Friday, December 12, 2008

As They Were Faithful

I finished up yesterday's post by saying that I doubted if the Stockbridge-Munsee Band of Mohican Indians would be around today if not for the success of John Sergeant Sr.'s mission work. If you know me, you know that I'm not saying that all the credit for a whole tribe's survival is thanks to one white man. Too many Native nations didn't survive the European invasion intact and it wasn't because one tribe was "better" than another. Rather the amount of devastation the fur trade did to each group of Indians probably depended more on laws of geography than anything else. The coastal Algonkians were the most devastated by the fur trade and the Iroquois (e.g. Oneidas and Mohawks), being farther inland, had time to make a more gradual adjustment to the fur trade.

A scholarly article by James Ronda and Jeanne Ronda is relevant to this discussion: "'As They Were Faithful': Chief Hendrick Aupaumut and the Struggle for Stockbridge Survival, 1757-1830."(American Indian Culture and Research Journal 3:3 (1979) pages 43-55). A recurring theme in that article is a comparison between Captain Hendrick and Tecumseh. While Captain Hendrick was the first non-white diplomat employed by the United States, Tecumseh was an enemy of the United States. Captain Hendrick described himself as "the front door" through which Christian missionaries could access what were then known as "the western tribes," in the Ohio River Valley. He also promoted "civilization" to the Delawares and other Indians.

Tecumseh was trying to promote Indian survival by attempting to bring the tribes together against the United States. But Captain Hendrick saw it differently. In a speech to the Delawares recorded in John Sergeant Jr.'s Journal, Captain Hendrick explained

All the [Indian] nations who thus rejected civilization and Christian religion, and embraced the wicked practices of the white people were poor and finally became extinct from the earth. But, on the other hand, all the Indians who accepted the offer of the good white people were blessed. So far as they were faithful, they prospered, and the remnants of them remain to this day.

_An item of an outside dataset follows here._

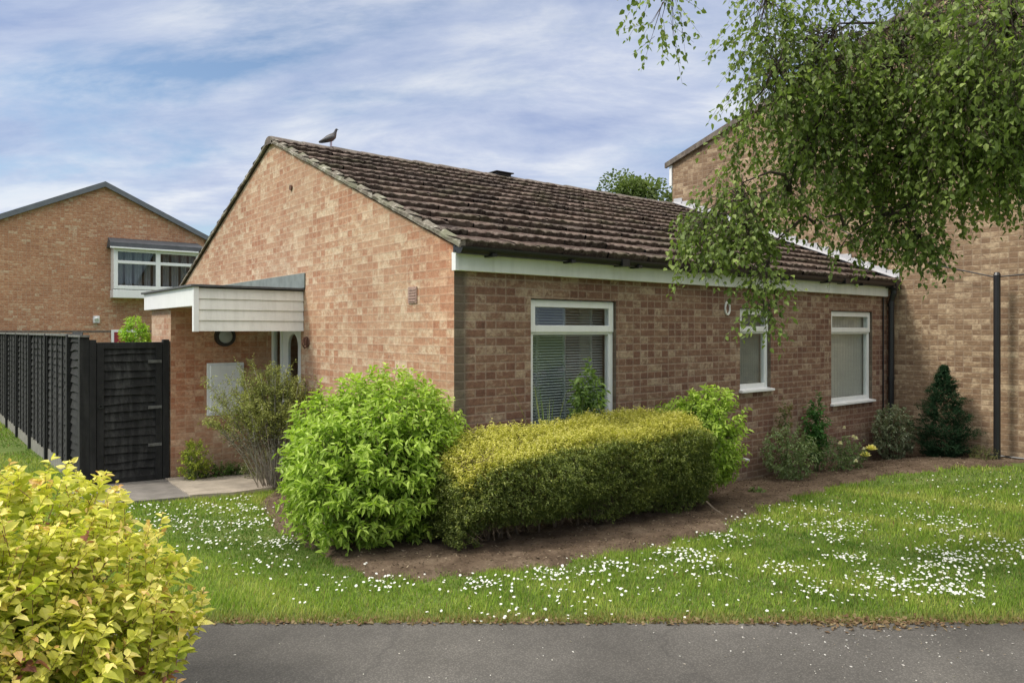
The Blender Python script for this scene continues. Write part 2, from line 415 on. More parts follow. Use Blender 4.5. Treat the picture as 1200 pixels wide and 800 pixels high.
def shrub(name, label, cat, x, y, rx, ry, h, n, slen, per, L, W, cols, seed=1, group=None, base=.0, spread=.8,
          up=.35, mat='leaf', zmin=-.6, inner=.3, stems=14, lowfrac=.12, rot=0, stemr=.008, amp=.16, pw=2.0, smat='stem', droop=.2, hang=0):
    z0 = Tz(x, y); root = empty(name, (x, y, z0), label, cat, group)
    c = np.array([x, y, z0 + base + (h-base)*.5]); rad = np.array([rx, ry, (h-base)*.5])
    D = dome_dirs(n, -1)
    sq = (np.abs(D)**pw).sum(1)**(-1/pw)             # superellipsoid
    Dn = D*sq[:, None]*lump(D, seed, amp)[:, None]
    depth = np.where(RS.rand(len(D)) < inner, RS.uniform(.3, .85, len(D)), RS.uniform(.86, 1.04, len(D)))
    B = Dn*depth[:, None]*rad
    if rot: 
        ca, sa = math.cos(rot), math.sin(rot); B = np.stack([B[:, 0]*ca-B[:, 1]*sa, B[:, 0]*sa+B[:, 1]*ca, B[:, 2]], 1)
    B = B + c
    SD = unit(D*.8 + np.array([0, 0, up]) + RS.normal(size=D.shape)*.35)
    SL = slen*RS.uniform(.6, 1.3, len(D))*np.where(RS.rand(len(D)) < .05, 1.5, 1)
    B = B - SD*(SL*.7)[:, None]
    P, E, t, idx = shoots(B, SD, SL, per, spread)
    E[:, 2] -= hang
    rn = RS.rand(len(P))
    hh = (P[:, 2]-z0)/h
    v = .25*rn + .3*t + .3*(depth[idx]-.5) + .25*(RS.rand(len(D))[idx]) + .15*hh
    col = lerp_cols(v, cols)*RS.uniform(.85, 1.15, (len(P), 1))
    ok = P[:, 2] > T(P[:, 0], P[:, 1])+.01
    P, E, col = P[ok], E[ok], col[ok]
    ls = RS.uniform(.65, 1.2, len(P))
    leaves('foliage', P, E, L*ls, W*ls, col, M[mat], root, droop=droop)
    k = max(3, stems); m = MB()
    for i in range(k):
        j = RS.randint(len(B)); e = B[j]; a = random.uniform(0, 6.28); q = random.uniform(0, .12)*max(rx, .2)*2
        s0 = Vector((x+math.cos(a)*q, y+math.sin(a)*q, z0-.03)); e = Vector(e)
        mid = s0.lerp(e, .5) + Vector((random.uniform(-.05, .05), random.uniform(-.05, .05), .08))
        m.tube([s0, s0.lerp(mid, .5), mid, e], [stemr, stemr*.85, stemr*.65, stemr*.3], 5)
    m.build('stems', M[smat], root, smooth=True)
    if n > 60:
        s = RS.rand(len(B)) < .8
        sticks('twigs', B[s], (B+SD*SL[:, None])[s], .0022, M[smat], root)
    return root

# ------------------------------------------------------------------ ground
def inpoly(X, Y, poly):
    ins = np.zeros(X.shape, bool); n = len(poly)
    for i in range(n):
        x1, y1 = poly[i]; x2, y2 = poly[(i+1) % n]
        c = ((y1 > Y) != (y2 > Y)) & (X < (x2-x1)*(Y-y1)/((y2-y1) if y2 != y1 else 1e-9)+x1)
        ins ^= c
    return ins
def segdist(X, Y, poly):
    d = np.full(X.shape, 1e9); n = len(poly)
    for i in range(n):
        x1, y1 = poly[i]; x2, y2 = poly[(i+1) % n]; dx, dy = x2-x1, y2-y1
        t = np.clip(((X-x1)*dx+(Y-y1)*dy)/(dx*dx+dy*dy+1e-9), 0, 1)
        d = np.minimum(d, np.hypot(X-x1-t*dx, Y-y1-t*dy))
    return d
def grid_obj(name, xs, ys, zf, mat, mask=None, kind='structure'):
    X, Y = np.meshgrid(xs, ys); Z = zf(X, Y); V = np.stack([X, Y, Z], -1).reshape(-1, 3)
    nx = len(xs); i, j = np.meshgrid(np.arange(len(xs)-1), np.arange(len(ys)-1))
    a = (j*nx+i).ravel(); Fc = np.stack([a, a+1, a+nx+1, a+nx], 1)
    if mask is not None:
        cx = V[Fc].mean(1); Fc = Fc[mask(cx[:, 0], cx[:, 1])]
        used = np.unique(Fc); re = np.zeros(len(V), int); re[used] = np.arange(len(used)); V = V[used]; Fc = re[Fc]
    o = quick(name, V, Fc, mat, smooth=True); o['kind'] = kind; return o
def spaced(a, b, step, far):
    core = np.arange(a, b+step, step); out = [core[0]-step*1.5**k*1.6 for k in range(1, 40)]
    lo = []; s = step; p = core[0]
    while p > -far: s *= 1.35; p -= s; lo.append(p)
    hi = []; s = step; p = core[-1]
    while p < far: s *= 1.35; p += s; hi.append(p)
    return np.array(lo[::-1]+list(core)+hi)
grid_obj('ground', spaced(-9, 12, .25, 500), spaced(-9, 24, .25, 500), T, M['lawn'])

BED = [(.02, 3.1), (-.35, 3.05), (-.62, 2.66), (-.9, 2.2), (-1.21, .77), (-1.27, -.2), (-1.2, -.86), (-.86, -1.16), (-.39, -1.33), (.49, -1.45), (1.3, -1.5),
       (1.95, -1.42), (3.0, -1.08), (3.9, -.96), (4.9, -.90), (5.76, -1.08), (6.4, -1.34), (6.95, -1.63), (7.4, -1.75), (7.99, -1.8), (7.99, .05), (.02, .05)]
def bed_sd(x, y):
    w = .05*np.sin(x*7+y*3)+.035*np.sin(x*17-y*11)+.02*np.sin(x*41+y*37)
    X, Y = np.asarray(x, float)+w*.6, np.asarray(y, float)+w
    return np.where(inpoly(X, Y, BED), 1, -1)*segdist(X, Y, BED)
def bed_mask(x, y): return (bed_sd(x, y) > 0) & (y < 3.1)
def bedz(x, y):
    q = bed_sd(x, y)
    return T(x, y) + .035*np.clip(q/.10, -1, 1) + .010*np.sin(x*19+y*7)*np.sin(y*23-x*5)*sm(q/.1)
grid_obj('garden_bed_soil', np.arange(-1.6, 8.02, .045), np.arange(-2.1, 3.2, .045), bedz, M['soil'], lambda x, y: (bed_sd(x, y) > -.08) & (y < 3.1))

# asphalt footpath square to the view
def strip(name, r0, r1, d0, d1, dz, mat, n=60, wob=0):
    V, Fc = [], []; rows = 4
    for i in range(n+1):
        r = r0+(r1-r0)*i/n
        for k in range(rows+1):
            d = d0+(d1-d0)*k/rows
            if k == rows and wob: d += wob*(math.sin(r*9)+.6*math.sin(r*23+1)+.5*math.sin(r*51))
            x, y = cw(r, d); V.append((x, y, Tz(x, y)+dz))
    for i in range(n):
        for k in range(rows):
            a = i*(rows+1)+k; Fc.append((a, a+rows+1, a+rows+2, a+1))
    o = quick(name, V, Fc, mat); o['kind'] = 'structure'; return o
strip('footpath', -40, 40, 2.75, 4.17, .005, M['asphalt'], 900, .012)

CONC = [(-1.25, 4.38), (-.01, 4.38), (-.01, 3.12), (-.42, 2.95), (-.92, 2.85), (-1.35, 2.95)]
PAV = [(-2.06, 4.7), (-1.20, 4.7), (-1.25, 4.38), (-1.35, 2.95), (-1.75, 3.0), (-2.2, 3.1), (-2.3, 4.2)]
def slab(name, poly, mat, dz):
    m = MB(); top = [(x, y, Tz(x, y)+dz) for x, y in poly]; m.poly(top)
    for i in range(len(poly)):
        a, b = top[i], top[(i+1) % len(poly)]
        m.poly([(a[0], a[1], a[2]-.1), (b[0], b[1], b[2]-.1), b, a])
    return m.build(name, mat, kind='structure')
slab('path', CONC, M['conc'], .045); slab('paving', PAV, M['paving'], .03)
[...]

The Rondas point out a few other things: Captain Hendrick wasn't naive, he knew that his people weren't getting a fair shake from the white government. But his work on behalf of the United States gave him the opportunity to lobby for compensation for the tribe's service and losses in the Revolutionary War (the treaty of 1795 finally did that). And finally they tell us that Captain Hendrick Aupaumut's place in American history deserves more recognition. I agree.